Aim:
Reproduce the listing below exactly, beginning with its first line and ending with the line that holds "from mathutils.bvhtree import BVHTree"; pictures are not part of the copy.

Collected data:
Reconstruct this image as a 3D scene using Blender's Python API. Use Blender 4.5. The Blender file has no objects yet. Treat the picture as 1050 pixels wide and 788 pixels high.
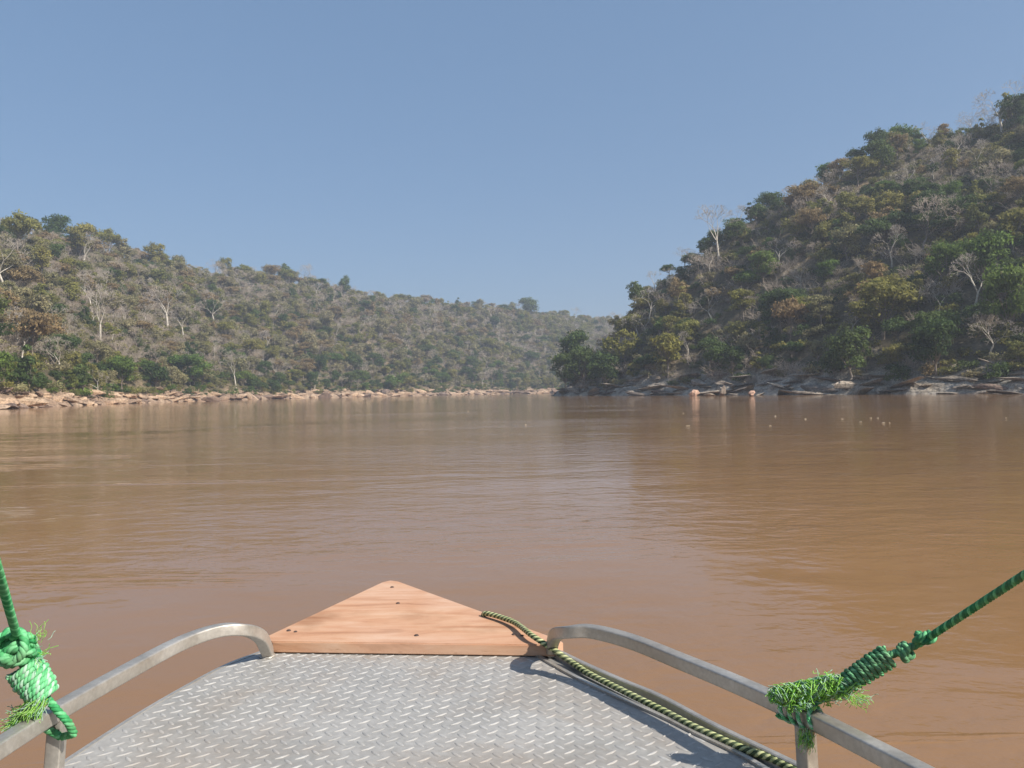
import bpy, bmesh, math, random
import numpy as np
from mathutils import Vector, Matrix, Quaternion, noise
from mathutils.bvhtree import BVHTree

# ------------------------------------------------------------------ camera, world, sun, exposure
S = bpy.context.scene
C = S.collection
cd = bpy.data.cameras.new('camera'); cam = bpy.data.objects.new('camera', cd); C.objects.link(cam)
cam.location = (0, 0, 1.6)
cam.matrix_world = Matrix.Translation((0, 0, 1.6)) @ Matrix.Rotation(math.radians(90.57), 4, 'X') @ Matrix.Rotation(math.radians(-0.945), 4, 'Z')
cd.sensor_width = 36; cd.lens = 27.05; cd.clip_start = 0.05; cd.clip_end = 9000
S.camera = cam
SUN_DIR = Vector((0.66, -0.40, 0.66)).normalized()      # towards the sun
sun_el = math.asin(SUN_DIR.z); sun_az = math.atan2(SUN_DIR.x, SUN_DIR.y)
w = bpy.data.worlds.new('World'); S.world = w; w.use_nodes = True
nt = w.node_tree; bg = nt.nodes['Background']
sky = nt.nodes.new('ShaderNodeTexSky'); sky.sky_type = 'NISHITA'; sky.sun_disc = False
sky.sun_elevation = sun_el; sky.sun_rotation = sun_az
sky.altitude = 200; sky.air_density = 1.0; sky.dust_density = 1.6; sky.ozone_density = 1.6
hs = nt.nodes.new('ShaderNodeHueSaturation'); hs.inputs['Saturation'].default_value = 1.0
nt.links.new(sky.outputs[0], hs.inputs['Color']); mxs = nt.nodes.new('ShaderNodeMix'); mxs.data_type = 'RGBA'; mxs.inputs[0].default_value = .55; mxs.inputs[7].default_value = (1.25, 2.30, 3.95, 1)   # flat blue mixed into the sky colour evens it out
nt.links.new(hs.outputs[0], mxs.inputs[6]); nt.links.new(mxs.outputs[2], bg.inputs['Color'])
bg.inputs['Strength'].default_value = 0.094
ld = bpy.data.lights.new('sun', 'SUN'); ld.energy = 4.8; ld.angle = math.radians(0.6); ld.color = (1, 0.93, 0.83)
sun = bpy.data.objects.new('sun', ld); C.objects.link(sun)
sun.rotation_euler = SUN_DIR.to_track_quat('Z', 'Y').to_euler(); sun.location = (40, -30, 60)
S.view_settings.view_transform = 'Standard'; S.view_settings.look = 'None'
S.view_settings.exposure = 0.55; S.view_settings.gamma = 1.0
S.render.engine = 'CYCLES'
S.cycles.use_denoising = True
S.cycles.max_bounces = 6; S.cycles.diffuse_bounces = 2; S.cycles.glossy_bounces = 2
S.cycles.transmission_bounces = 2; S.cycles.volume_bounces = 0; S.cycles.transparent_max_bounces = 4
S.cycles.caustics_reflective = False; S.cycles.caustics_refractive = False

rng = np.random.default_rng(7); random.seed(7)

# ------------------------------------------------------------------ helpers
def tag(o, label=None, cat=None, group=None, kind=None):
    if label: o['label'] = label
    if cat: o['category'] = cat
    if group: o['group'] = group
    if kind: o['kind'] = kind
    return o

def link(name, me, mat=None, parent=None, smooth=False):
    o = bpy.data.objects.new(name, me); C.objects.link(o)
    if mat: me.materials.clear(); me.materials.append(mat)
    if parent: o.parent = parent
    if smooth and len(me.polygons): me.polygons.foreach_set('use_smooth', [True] * len(me.polygons))
    return o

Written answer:
Reconstruct this image as a 3D scene using Blender's Python API. Use Blender 4.5. The Blender file has no objects yet. Treat the picture as 1050 pixels wide and 788 pixels high.
import bpy, bmesh, math, random
import numpy as np
from mathutils import Vector, Matrix, Quaternion, noise
from mathutils.bvhtree import BVHTree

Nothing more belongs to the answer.